Nachts am Schreibepult Op.62-16 Das Holdes Bescheiden |
夜、書き物机で 歌曲集「善き慎み」 |
Primel und Stern und Syringe,von einsamer Kerze beleuchtet, Hier im Glase,wie fremd blickt ihr,wie feenhaft,her!
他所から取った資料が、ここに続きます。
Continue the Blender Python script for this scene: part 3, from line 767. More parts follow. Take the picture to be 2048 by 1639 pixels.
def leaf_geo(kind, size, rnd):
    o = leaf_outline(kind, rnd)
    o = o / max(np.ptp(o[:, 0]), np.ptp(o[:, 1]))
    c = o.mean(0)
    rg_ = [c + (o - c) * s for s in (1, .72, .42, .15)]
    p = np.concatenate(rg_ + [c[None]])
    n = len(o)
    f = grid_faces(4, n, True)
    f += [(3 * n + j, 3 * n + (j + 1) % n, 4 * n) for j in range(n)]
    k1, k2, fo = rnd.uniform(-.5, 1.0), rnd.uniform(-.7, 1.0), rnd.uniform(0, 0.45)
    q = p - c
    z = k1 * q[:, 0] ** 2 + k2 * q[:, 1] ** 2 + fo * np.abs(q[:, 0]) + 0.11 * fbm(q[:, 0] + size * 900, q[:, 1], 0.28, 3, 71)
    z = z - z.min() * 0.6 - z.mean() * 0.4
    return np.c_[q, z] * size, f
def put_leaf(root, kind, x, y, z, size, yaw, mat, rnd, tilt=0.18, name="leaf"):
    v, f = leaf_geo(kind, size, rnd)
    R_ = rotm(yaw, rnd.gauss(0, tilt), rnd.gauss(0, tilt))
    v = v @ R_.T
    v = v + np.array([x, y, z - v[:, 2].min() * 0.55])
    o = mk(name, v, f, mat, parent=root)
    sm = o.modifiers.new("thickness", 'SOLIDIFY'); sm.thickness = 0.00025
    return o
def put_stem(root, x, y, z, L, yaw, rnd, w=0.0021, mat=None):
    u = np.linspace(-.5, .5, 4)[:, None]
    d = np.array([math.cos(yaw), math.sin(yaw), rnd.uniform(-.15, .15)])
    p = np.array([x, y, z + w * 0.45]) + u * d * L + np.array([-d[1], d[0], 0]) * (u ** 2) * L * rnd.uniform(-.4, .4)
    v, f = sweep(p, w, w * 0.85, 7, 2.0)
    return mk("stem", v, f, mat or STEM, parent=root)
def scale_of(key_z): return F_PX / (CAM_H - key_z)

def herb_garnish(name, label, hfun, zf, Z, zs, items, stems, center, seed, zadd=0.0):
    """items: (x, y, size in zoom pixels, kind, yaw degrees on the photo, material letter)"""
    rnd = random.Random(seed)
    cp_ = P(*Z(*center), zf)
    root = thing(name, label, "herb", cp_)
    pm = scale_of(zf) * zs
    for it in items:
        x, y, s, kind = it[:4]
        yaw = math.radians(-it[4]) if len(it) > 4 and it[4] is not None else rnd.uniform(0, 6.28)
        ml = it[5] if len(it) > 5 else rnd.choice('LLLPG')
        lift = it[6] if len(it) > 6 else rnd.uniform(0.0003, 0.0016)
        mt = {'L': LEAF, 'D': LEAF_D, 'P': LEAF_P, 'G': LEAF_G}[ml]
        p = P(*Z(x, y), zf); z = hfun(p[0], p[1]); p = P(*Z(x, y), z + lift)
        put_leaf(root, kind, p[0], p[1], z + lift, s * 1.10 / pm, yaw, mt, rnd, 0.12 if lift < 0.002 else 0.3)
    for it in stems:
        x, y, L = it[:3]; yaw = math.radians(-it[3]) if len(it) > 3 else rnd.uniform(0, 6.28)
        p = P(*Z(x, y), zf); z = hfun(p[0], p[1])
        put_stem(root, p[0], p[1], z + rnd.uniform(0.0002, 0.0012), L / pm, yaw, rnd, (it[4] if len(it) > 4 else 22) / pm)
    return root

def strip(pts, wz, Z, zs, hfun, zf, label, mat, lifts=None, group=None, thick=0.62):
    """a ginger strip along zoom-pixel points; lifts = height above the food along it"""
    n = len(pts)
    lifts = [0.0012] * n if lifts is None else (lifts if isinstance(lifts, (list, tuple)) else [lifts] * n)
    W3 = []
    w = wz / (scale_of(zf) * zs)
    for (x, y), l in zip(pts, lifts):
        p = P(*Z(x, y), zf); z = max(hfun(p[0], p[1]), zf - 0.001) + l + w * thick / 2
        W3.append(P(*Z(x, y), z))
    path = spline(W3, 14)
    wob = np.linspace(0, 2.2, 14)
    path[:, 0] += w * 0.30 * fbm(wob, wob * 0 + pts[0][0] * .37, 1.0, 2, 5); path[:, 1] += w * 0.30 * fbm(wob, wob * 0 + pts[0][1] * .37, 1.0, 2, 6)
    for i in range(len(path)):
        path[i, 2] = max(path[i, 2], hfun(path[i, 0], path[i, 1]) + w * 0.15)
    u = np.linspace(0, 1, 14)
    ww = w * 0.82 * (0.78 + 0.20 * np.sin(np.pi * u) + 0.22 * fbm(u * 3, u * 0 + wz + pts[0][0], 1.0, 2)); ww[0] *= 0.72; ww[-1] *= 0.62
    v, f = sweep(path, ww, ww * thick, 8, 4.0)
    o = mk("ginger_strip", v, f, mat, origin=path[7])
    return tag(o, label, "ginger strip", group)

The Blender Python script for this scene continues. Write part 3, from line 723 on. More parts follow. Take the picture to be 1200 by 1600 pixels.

Sonne schien,als die Liebste euch trug,da wart ihr so freudig: Mitternacht summt nun um euch,ach! und kein Liebchen ist hier. |
プリムラとアスターとライラックが 寂しい蝋燭の灯に照らされ ガラスの花瓶の中から まるで妖精のように よそよそしく見つめている! 太陽の輝きの下 あのひとが持って来てくれた時は 喜びに溢れていたのに: 真夜中が花の周りで幽かに唱う今 ああ! あのひとはここにいない |
過剰な情熱を夜の間に落ち着けようという「愛し過ぎて」の後に置かれていますが、どうもなかなか落ち着けそうにはないようですね。プリムラは我が国のサクラソウの亜種。アスターはゲーテの『ファウスト』でグレートヒェンが花びらをむしった花。ライラックはリラとも呼ばれます。
シェックの作曲は情熱的な「愛し過ぎて」と対照的に静謐なもの。演奏はフィッシャー=ディースカウ(クラーヴェス)とボストリッジ(イェックリン)。